- [AIM]: An exact copy of the records is required, minus the pictures they hold.

- [RECORDS FOR THIS EXERCISE]:
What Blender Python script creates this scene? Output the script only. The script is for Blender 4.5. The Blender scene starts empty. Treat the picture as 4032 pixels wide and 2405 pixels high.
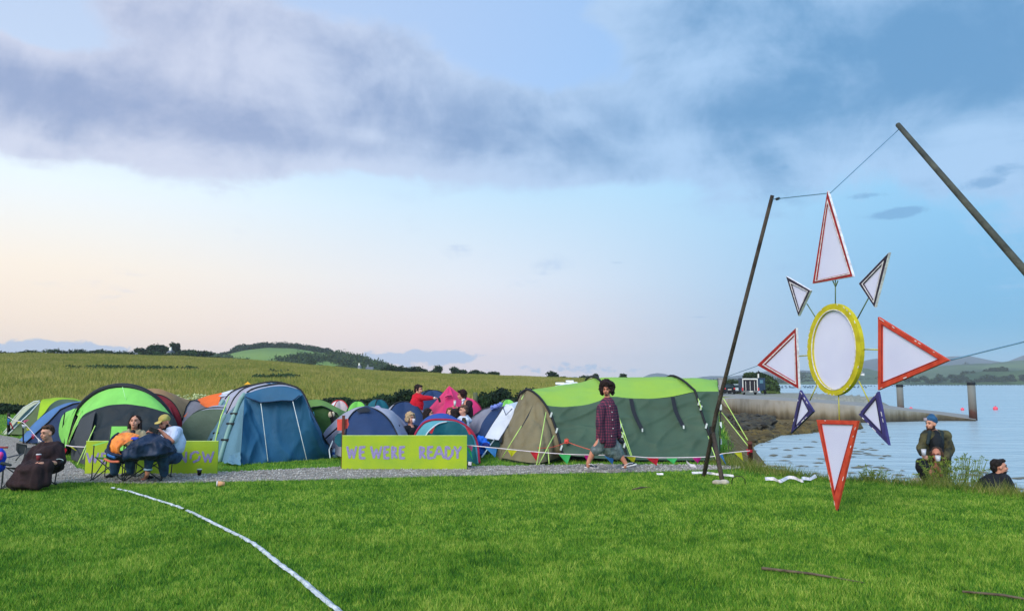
EXPO=0.25; SUNE=2.2; SKYS=0.9; BACKG=.6; HZ=.00022
import bpy, math, random
import numpy as np
from mathutils import Vector, noise as mnoise
random.seed(7); RS=np.random.RandomState(11)
sc=bpy.context.scene; COL=sc.collection
F=2900.0; CX=2016.0; CY=1202.5; HOR=1503.0; CH=1.68
TH=math.atan((HOR-CY)/F); CT,ST=math.cos(TH),math.sin(TH)
def ray(px,py):
    a=(px-CX)/F; b=(CY-py)/F
    d=np.array([a, CT-b*ST, ST+b*CT]); return d/d[1]
def P(px,py,D): return np.array([0,0,CH])+ray(px,py)*D
def G(px,py,z=0.0):
    r=ray(px,py); t=(z-CH)/r[2]; return np.array([0,0,CH])+r*t
def U(D,n=1): return n*D/F      # metres covered by n photo pixels at distance D
def lin(c):
    return tuple((v/255/12.92 if v/255<=.04045 else ((v/255+.055)/1.055)**2.4) for v in c)
# ---------------------------------------------------------------- materials
_M={}
def nodes(m): m.use_nodes=True; nt=m.node_tree; return nt, nt.nodes, nt.links
def mat(name,c,rough=.8,var=.12,scale=6.0,bump=0.0,bscale=30.0,c2=None,trans=0.0,metal=0.0,spec=.3,k=1.0,det=4,emit=None):
    if name in _M: return _M[name]
    m=bpy.data.materials.new(name); nt,N,L=nodes(m); b=N['Principled BSDF']
    b.inputs['Roughness'].default_value=rough; b.inputs['Metallic'].default_value=metal
    b.inputs['Specular IOR Level'].default_value=spec
    a=[x*k for x in lin(c)]
    a2=[x*k for x in lin(c2)] if c2 else [x*(1-var) for x in a]
    a1=a if c2 else [min(1,x*(1+var)) for x in a]
    tc=N.new('ShaderNodeTexCoord'); n=N.new('ShaderNodeTexNoise'); n.inputs['Scale'].default_value=scale; n.inputs['Detail'].default_value=det
    L.new(tc.outputs['Object'],n.inputs['Vector'])
    r=N.new('ShaderNodeValToRGB'); r.color_ramp.elements[0].position=.35; r.color_ramp.elements[1].position=.65
    r.color_ramp.elements[0].color=(*a2,1); r.color_ramp.elements[1].color=(*a1,1)
    L.new(n.outputs['Fac'],r.inputs['Fac']); L.new(r.outputs['Color'],b.inputs['Base Color'])
    if bump>0:
        n2=N.new('ShaderNodeTexNoise'); n2.inputs['Scale'].default_value=bscale; n2.inputs['Detail'].default_value=5
        L.new(tc.outputs['Object'],n2.inputs['Vector']); bp=N.new('ShaderNodeBump'); bp.inputs['Strength'].default_value=bump; bp.inputs['Distance'].default_value=.03
        L.new(n2.outputs['Fac'],bp.inputs['Height']); L.new(bp.outputs['Normal'],b.inputs['Normal'])
    if trans>0:
        t=N.new('ShaderNodeBsdfTranslucent'); L.new(r.outputs['Color'],t.inputs['Color'])
        mx=N.new('ShaderNodeMixShader'); mx.inputs[0].default_value=trans
        L.new(b.outputs[0],mx.inputs[1]); L.new(t.outputs[0],mx.inputs[2]); L.new(mx.outputs[0],N['Material Output'].inputs['Surface'])
    _M[name]=m; return m
def fab(name,c,**kw):
    d=dict(rough=.62,var=.10,scale=2.2,bump=.8,bscale=4.5,trans=.22,k=.85); d.update(kw); return mat('fabric_'+name,c,**d)
# ---------------------------------------------------------------- objects
ROOT={}
def tag(o,label=None,cat=None,group=None,kind=None):
    if label: o['label']=label
    if cat: o['category']=cat
    if group: o['group']=group
    if kind: o['kind']=kind
    return o
def thing(name,label,cat,loc,group=None):
    o=bpy.data.objects.new(name,None); o.empty_display_size=.2; COL.objects.link(o); o.location=loc
    ROOT[o.name]=np.array(loc,float); return tag(o,label,cat,group)
def mk(name,V,Fc,m,parent=None,smooth=False,mi=None,loc=None):
    """V (n,3) world coordinates; Fc array (k,3|4) or list of tuples"""
    V=np.asarray(V,float)
    if parent is not None: base=ROOT[parent.name]
    elif loc is not None: base=np.array(loc,float)
    else:
        base=np.array([(V[:,0].min()+V[:,0].max())/2,(V[:,1].min()+V[:,1].max())/2,V[:,2].min()])
    me=bpy.data.meshes.new(name); V=V-base
    if isinstance(Fc,np.ndarray):
        nf,kk=Fc.shape; me.vertices.add(len(V)); me.vertices.foreach_set('co',V.astype(np.float32).ravel())
        me.loops.add(nf*kk); me.loops.foreach_set('vertex_index',Fc.astype(np.int32).ravel())
        me.polygons.add(nf); me.polygons.foreach_set('loop_start',(np.arange(nf)*kk).astype(np.int32))
        me.update(calc_edges=True); me.validate()
    else:
        me.from_pydata([tuple(v) for v in V],[],[tuple(int(i) for i in f) for f in Fc])
    ms=m if isinstance(m,(list,tuple)) else [m]
    for x in ms: me.materials.append(x)
    if mi is not None: me.polygons.foreach_set('material_index',np.array(mi,np.int32))
    if smooth: me.polygons.foreach_set('use_smooth',np.ones(len(me.polygons),bool))
    me.update()
    o=bpy.data.objects.new(name,me); COL.objects.link(o)
    if parent is not None:
        o.parent=parent; ROOT[o.name]=base
    else:
        o.location=base; ROOT[o.name]=base
    return o
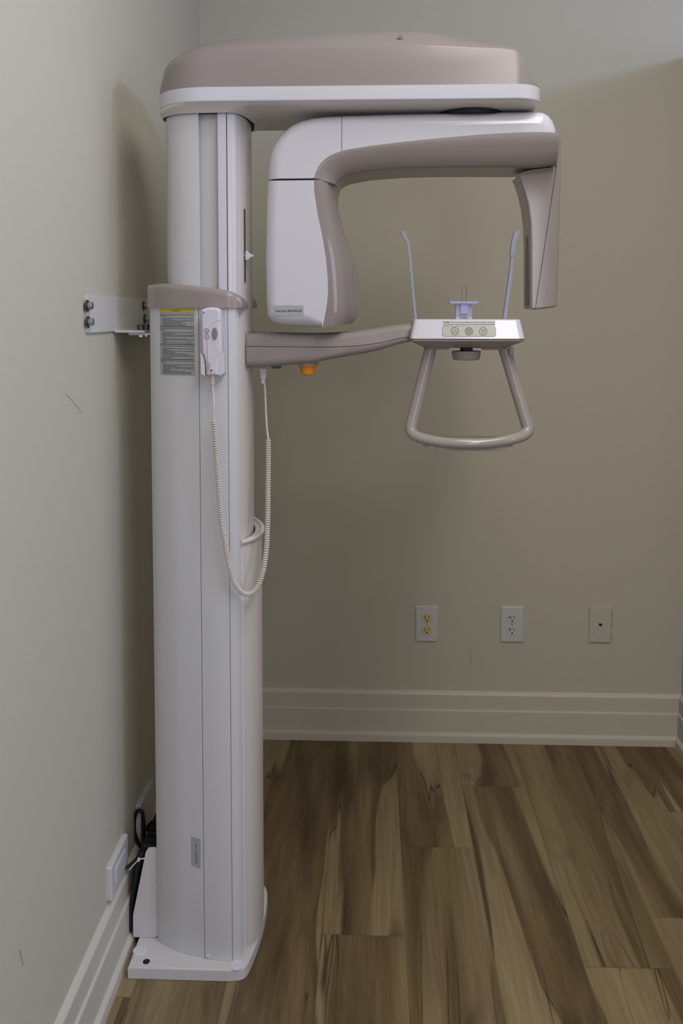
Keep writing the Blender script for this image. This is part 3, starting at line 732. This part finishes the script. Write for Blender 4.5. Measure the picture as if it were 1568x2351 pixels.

- [TASK SOLUTION]:
What Blender Python script creates this scene? Output the script only. The script is for Blender 4.5. The Blender scene starts empty. Treat the picture as 4032 pixels wide and 2405 pixels high.
EXPO=0.25; SUNE=2.2; SKYS=0.9; BACKG=.6; HZ=.00022
import bpy, math, random
import numpy as np
from mathutils import Vector, noise as mnoise
random.seed(7); RS=np.random.RandomState(11)
sc=bpy.context.scene; COL=sc.collection
F=2900.0; CX=2016.0; CY=1202.5; HOR=1503.0; CH=1.68
TH=math.atan((HOR-CY)/F); CT,ST=math.cos(TH),math.sin(TH)
def ray(px,py):
    a=(px-CX)/F; b=(CY-py)/F
    d=np.array([a, CT-b*ST, ST+b*CT]); return d/d[1]
def P(px,py,D): return np.array([0,0,CH])+ray(px,py)*D
def G(px,py,z=0.0):
    r=ray(px,py); t=(z-CH)/r[2]; return np.array([0,0,CH])+r*t
def U(D,n=1): return n*D/F      # metres covered by n photo pixels at distance D
def lin(c):
    return tuple((v/255/12.92 if v/255<=.04045 else ((v/255+.055)/1.055)**2.4) for v in c)
# ---------------------------------------------------------------- materials
_M={}
def nodes(m): m.use_nodes=True; nt=m.node_tree; return nt, nt.nodes, nt.links
def mat(name,c,rough=.8,var=.12,scale=6.0,bump=0.0,bscale=30.0,c2=None,trans=0.0,metal=0.0,spec=.3,k=1.0,det=4,emit=None):
    if name in _M: return _M[name]
    m=bpy.data.materials.new(name); nt,N,L=nodes(m); b=N['Principled BSDF']
    b.inputs['Roughness'].default_value=rough; b.inputs['Metallic'].default_value=metal
    b.inputs['Specular IOR Level'].default_value=spec
    a=[x*k for x in lin(c)]
    a2=[x*k for x in lin(c2)] if c2 else [x*(1-var) for x in a]
    a1=a if c2 else [min(1,x*(1+var)) for x in a]
    tc=N.new('ShaderNodeTexCoord'); n=N.new('ShaderNodeTexNoise'); n.inputs['Scale'].default_value=scale; n.inputs['Detail'].default_value=det
    L.new(tc.outputs['Object'],n.inputs['Vector'])
    r=N.new('ShaderNodeValToRGB'); r.color_ramp.elements[0].position=.35; r.color_ramp.elements[1].position=.65
    r.color_ramp.elements[0].color=(*a2,1); r.color_ramp.elements[1].color=(*a1,1)
    L.new(n.outputs['Fac'],r.inputs['Fac']); L.new(r.outputs['Color'],b.inputs['Base Color'])
    if bump>0:
        n2=N.new('ShaderNodeTexNoise'); n2.inputs['Scale'].default_value=bscale; n2.inputs['Detail'].default_value=5
        L.new(tc.outputs['Object'],n2.inputs['Vector']); bp=N.new('ShaderNodeBump'); bp.inputs['Strength'].default_value=bump; bp.inputs['Distance'].default_value=.03
        L.new(n2.outputs['Fac'],bp.inputs['Height']); L.new(bp.outputs['Normal'],b.inputs['Normal'])
    if trans>0:
        t=N.new('ShaderNodeBsdfTranslucent'); L.new(r.outputs['Color'],t.inputs['Color'])
        mx=N.new('ShaderNodeMixShader'); mx.inputs[0].default_value=trans
        L.new(b.outputs[0],mx.inputs[1]); L.new(t.outputs[0],mx.inputs[2]); L.new(mx.outputs[0],N['Material Output'].inputs['Surface'])
    _M[name]=m; return m
def fab(name,c,**kw):
    d=dict(rough=.62,var=.10,scale=2.2,bump=.8,bscale=4.5,trans=.22,k=.85); d.update(kw); return mat('fabric_'+name,c,**d)
# ---------------------------------------------------------------- objects
ROOT={}
def tag(o,label=None,cat=None,group=None,kind=None):
    if label: o['label']=label
    if cat: o['category']=cat
    if group: o['group']=group
    if kind: o['kind']=kind
    return o
def thing(name,label,cat,loc,group=None):
    o=bpy.data.objects.new(name,None); o.empty_display_size=.2; COL.objects.link(o); o.location=loc
    ROOT[o.name]=np.array(loc,float); return tag(o,label,cat,group)
def mk(name,V,Fc,m,parent=None,smooth=False,mi=None,loc=None):
    """V (n,3) world coordinates; Fc array (k,3|4) or list of tuples"""
    V=np.asarray(V,float)
    if parent is not None: base=ROOT[parent.name]
    elif loc is not None: base=np.array(loc,float)
    else:
        base=np.array([(V[:,0].min()+V[:,0].max())/2,(V[:,1].min()+V[:,1].max())/2,V[:,2].min()])
    me=bpy.data.meshes.new(name); V=V-base
    if isinstance(Fc,np.ndarray):
        nf,kk=Fc.shape; me.vertices.add(len(V)); me.vertices.foreach_set('co',V.astype(np.float32).ravel())
        me.loops.add(nf*kk); me.loops.foreach_set('vertex_index',Fc.astype(np.int32).ravel())
        me.polygons.add(nf); me.polygons.foreach_set('loop_start',(np.arange(nf)*kk).astype(np.int32))
        me.update(calc_edges=True); me.validate()
    else:
        me.from_pydata([tuple(v) for v in V],[],[tuple(int(i) for i in f) for f in Fc])
    ms=m if isinstance(m,(list,tuple)) else [m]
    for x in ms: me.materials.append(x)
    if mi is not None: me.polygons.foreach_set('material_index',np.array(mi,np.int32))
    if smooth: me.polygons.foreach_set('use_smooth',np.ones(len(me.polygons),bool))
    me.update()
    o=bpy.data.objects.new(name,me); COL.objects.link(o)
    if parent is not None:
        o.parent=parent; ROOT[o.name]=base
    else:
        o.location=base; ROOT[o.name]=base
    return o
Keep writing the Blender script for this image. This is part 3, starting at line 732. This part finishes the script. Write for Blender 4.5. Measure the picture as if it were 1568x2351 pixels.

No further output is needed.